One of the greatest things you could ever do for another person is help them learn how to lead well. All the studies show that career advancement (either as an employer or employee) is directly related to leadership skills. A small percentage seek out leadership roles, but the vast majority have real concerns that they could ever be a good leader.
They can lead
There continues to be perpetuated the myth that leaders are born, not made. Don’t get me wrong, there is no doubt that some people naturally lead better than others. From childhood on, some are natural influencers. But, the research is in and it is no longer in dispute; just about everyone can learn to be a good to great leader. Even the “naturals” can improve and need to improve if they want to reach their potential. The reality is, a person dedicated to improving their leadership skills can surpass a natural leader in their impact, if the natural doesn’t keep growing.
Genius and mastery are a combination of talent and practice; not just talent. People with phenomenal talent can be better than most with little practice; but no one excels or rises to the top of any field without passion and the great effort it produces. Everyone can and should improve their leadership if they will commit to learning and practicing.

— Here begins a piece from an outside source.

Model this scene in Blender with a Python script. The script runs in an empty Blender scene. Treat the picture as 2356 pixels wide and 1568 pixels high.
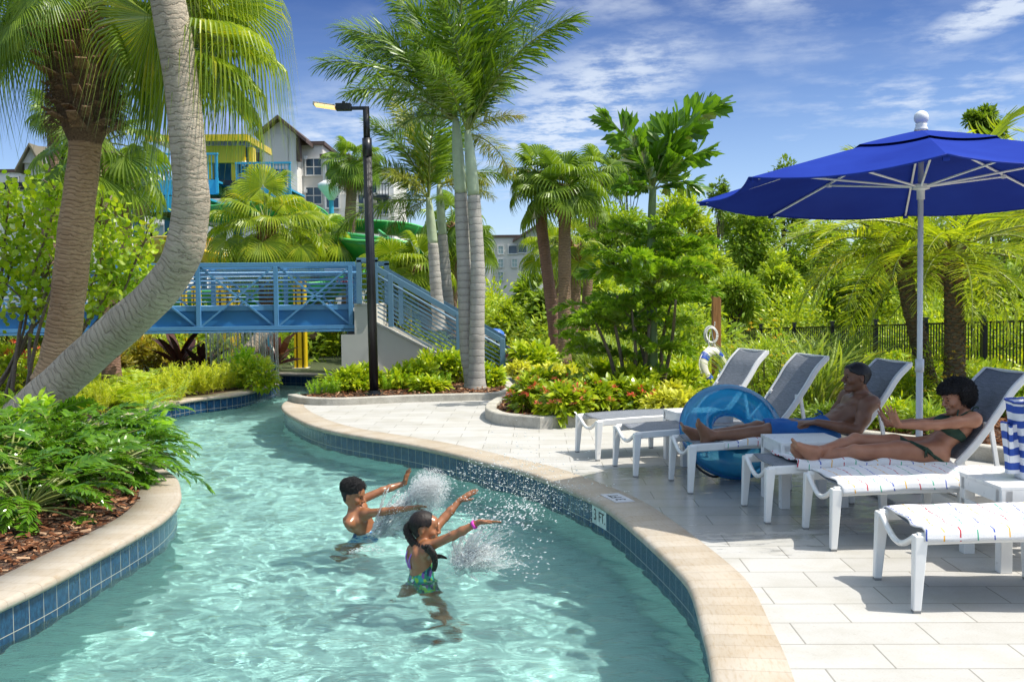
import bpy, bmesh, math, random
import numpy as np
from mathutils import Vector, Matrix
R = math.radians
rng = np.random.default_rng(7)
random.seed(7)
SC = bpy.context.scene
COL = SC.collection

# ---------------------------------------------------------------- camera
FL, CX, CY, CAMH = 2300.0, 1178.0, 784.0, 1.6     # focal length and centre in units of a 2356 px wide picture
PITCH, ROLL = math.atan(96 / FL), R(0.6)
_f = np.array([0, math.cos(PITCH), -math.sin(PITCH)])
_u0 = np.array([0, math.sin(PITCH), math.cos(PITCH)])
_r0 = np.array([1.0, 0, 0])
_r = _r0 * math.cos(ROLL) - _u0 * math.sin(ROLL)
_u = _u0 * math.cos(ROLL) + _r0 * math.sin(ROLL)
cam_data = bpy.data.cameras.new('camera')
cam = bpy.data.objects.new('camera', cam_data)
COL.objects.link(cam)
cam_data.sensor_width = 36
cam_data.lens = 36 * FL / 2356
cam_data.clip_end = 3000
M = Matrix.Identity(4)
for i in range(3):
    M[i][0], M[i][1], M[i][2] = _r[i], _u[i], -_f[i]
M[2][3] = CAMH
cam.matrix_world = M
SC.camera = cam

def ray(u, v):
    return _r * ((u - CX) / FL) + _u * ((CY - v) / FL) + _f
def P(u, v, z=0.0):           # the point at height z that the photograph shows at (u, v)
    d = ray(u, v); t = (z - CAMH) / d[2]
    return np.array([d[0] * t, d[1] * t, z])
def Q(u, v, Y):               # the point at distance Y that the photograph shows at (u, v)
    d = ray(u, v); t = Y / d[1]
    return np.array([d[0] * t, Y, CAMH + d[2] * t])
def pxm(Y):                   # metres per photograph unit at distance Y
    return Y / FL

# ---------------------------------------------------------------- sky, sun, exposure
SUN_EL, SUN_AZ = R(60), R(103)          # azimuth clockwise from +Y
world = bpy.data.worlds.new('World'); SC.world = world; world.use_nodes = True
wn, wl = world.node_tree.nodes, world.node_tree.links
wn.clear()
def wnode(t, **kw):
    n = wn.new(t)
    for k, v in kw.items(): setattr(n, k, v)
    return n
sky = wnode('ShaderNodeTexSky', sky_type='NISHITA', sun_disc=False)
sky.sun_elevation, sky.sun_rotation = SUN_EL, SUN_AZ
sky.air_density, sky.dust_density, sky.ozone_density = 1.0, 0.6, 3.0
tc = wnode('ShaderNodeTexCoord')
sep = wnode('ShaderNodeSeparateXYZ'); wl.new(tc.outputs['Generated'], sep.inputs[0])
# clouds lie on a plane high above: project the direction on it
add = wnode('ShaderNodeMath', operation='ADD'); add.inputs[1].default_value = 0.06; wl.new(sep.outputs['Z'], add.inputs[0])
mx = wnode('ShaderNodeMath', operation='MAXIMUM'); mx.inputs[1].default_value = 0.02; wl.new(add.outputs[0], mx.inputs[0])
dx = wnode('ShaderNodeMath', operation='DIVIDE'); wl.new(sep.outputs['X'], dx.inputs[0]); wl.new(mx.outputs[0], dx.inputs[1])
dy = wnode('ShaderNodeMath', operation='DIVIDE'); wl.new(sep.outputs['Y'], dy.inputs[0]); wl.new(mx.outputs[0], dy.inputs[1])
comb = wnode('ShaderNodeCombineXYZ'); wl.new(dx.outputs[0], comb.inputs[0]); wl.new(dy.outputs[0], comb.inputs[1])
def cloud_noise(scale, loc, sx, sy, detail, rough, lo, hi, rot=0.0):
    mp = wnode('ShaderNodeMapping'); mp.inputs['Location'].default_value = loc
    mp.inputs['Scale'].default_value = (sx, sy, 1); mp.inputs['Rotation'].default_value = (0, 0, rot)
    wl.new(comb.outputs[0], mp.inputs[0])
    nz = wnode('ShaderNodeTexNoise'); nz.inputs['Scale'].default_value = scale
    nz.inputs['Detail'].default_value = detail; nz.inputs['Roughness'].default_value = rough
    wl.new(mp.outputs[0], nz.inputs['Vector'])
    mr = wnode('ShaderNodeMapRange', interpolation_type='SMOOTHSTEP'); mr.inputs[1].default_value = lo; mr.inputs[2].default_value = hi
    wl.new(nz.outputs[0], mr.inputs[0])
    return mr.outputs[0]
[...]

Help them overcome their fear
People need to, and can, learn to overcome their fear of leadership and become very good if not great at it. I have seen it happen in hundreds of cases because when leadership is clearly described and simply taught, everyone can grasp it and everyone can do it (at least at a small group level).
Develop people to grow
If you are the senior leader, the owner, the president, pastor, or a CEO, the success of your cause is directly related not only to the quality of your leadership but the quality of those who work with you. We all know it is the person who interacts with the customer, potential client, or church visitor who plays a very important role in furthering the relationship. All it takes is one bad experience with a 1st contact person to lose them forever. Ken Blanchard uses the phrase “ducks and eagles.” Ducks don’t think, they just quack out the company line. Ducks quack, “We can’t do that because it’s not our policy.” Just last week, national news reported the story of an 87 year old woman who had a heart attack at a nursing home/facility. An employee of the nursing home called 911. The 911 operator asked if CPR was being administered to the person under duress. The employee said “no, it is not part of our policy.” The 911 operator begged her or someone to administer CPR and even offered to walk them through it. The woman quacked back, “not our policy” and would not do it. Unbelievable. You don’t want a team of ducks, you want a team of eagles who have been trained to think and lead.
Compare that to the legendary service of Zappos shoes. They are trained to do whatever it takes to take care of their customer and they do a great job of it. My wife and I experienced this firsthand. Somehow, in the process of ordering shoes, Janet shared with the Zappos rep that her mother had recently passed away. A few days later she got flowers from Zappos shoes. Do you think that made an impression? Do you think we will talk about that to friends and family? Do you think I might mention it in a book? That is the opposite of a “duck” mentality; that is “eagle” all the way.
Keep it as simple as you can
To stay on track as a leader and to help people overcome their fear of leadership and actually lead well, the main concepts of leadership need to be made simple and memorable. There is a reason we say our “ABC’s” and not our “ABCDEFG’s”. Most of us need clear, simple, easy to remember main categories to function well. Two slogans I use when thinking through teaching materials are:
“3 to 5 Keeps it Alive” and
“No more than 7 This Side of Heaven”
I am a big, big believer in keeping things as simple as possible for everyone (that includes executives), but especially for those considering or just stepping into a leadership role.
To keep growing without killing yourself, giving others your insights and support in leadership will be one of the greatest things you can do for them, your organization, and yourself.